All these ‘different types’ created problems for Yahya. The local administration strongly criticised the author for using ‘dirty’ words, like sex and masturbation, and also for expressing unpleasant political opinion. The head of the Palestinian writers’ union and the Hamas movement (too) criticised Yahya.
Members of a local ‘Book Club’ in Ramallah decided to organise a discussion on Yahya’s novel. But, they had to cancel the event after receiving threatening phone calls.

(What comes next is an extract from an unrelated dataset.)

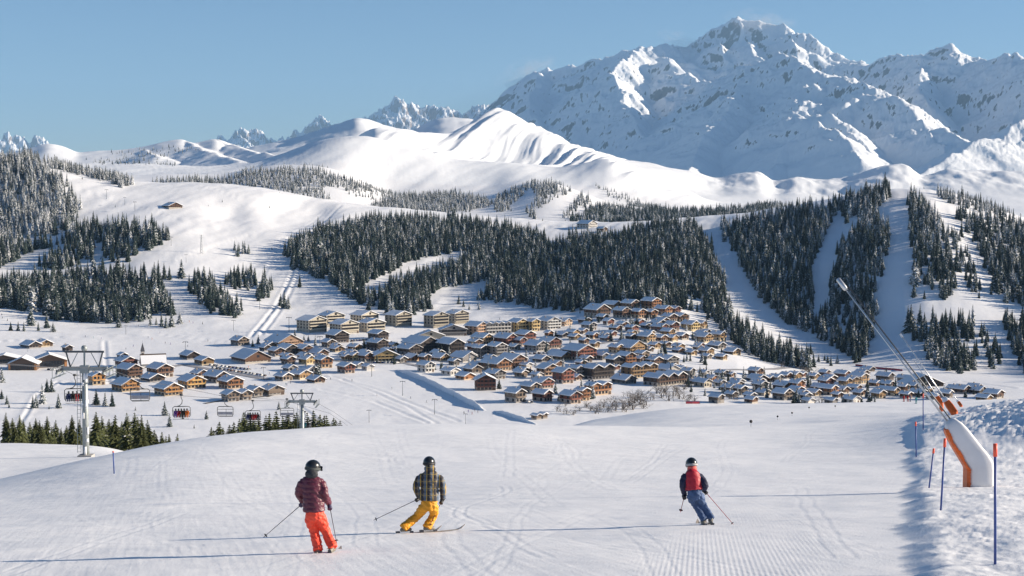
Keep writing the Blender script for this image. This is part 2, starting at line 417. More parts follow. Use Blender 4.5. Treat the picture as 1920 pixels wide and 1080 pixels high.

However, human rights organisations decided to provide all sorts of help to Yahya so that he could return to Ramallah. Head of the PLO’s Cultural Department, too, condemned the concerned authorities’ decision to ban the novel, saying that such a move was an attack on the PLO that was formed to fulfil the dream of building an ‘independent and sovereign’ Palestine. The German ‘PEN’ Centre, which provides grants for writers who face persecution in their home countries, invited Yahya to join its ‘The Writers in Exile’ programme.
Still, the young Palestinian writer is upset. He failed to understand why his (kn)own Ramallah suddenly became a ‘stranger’!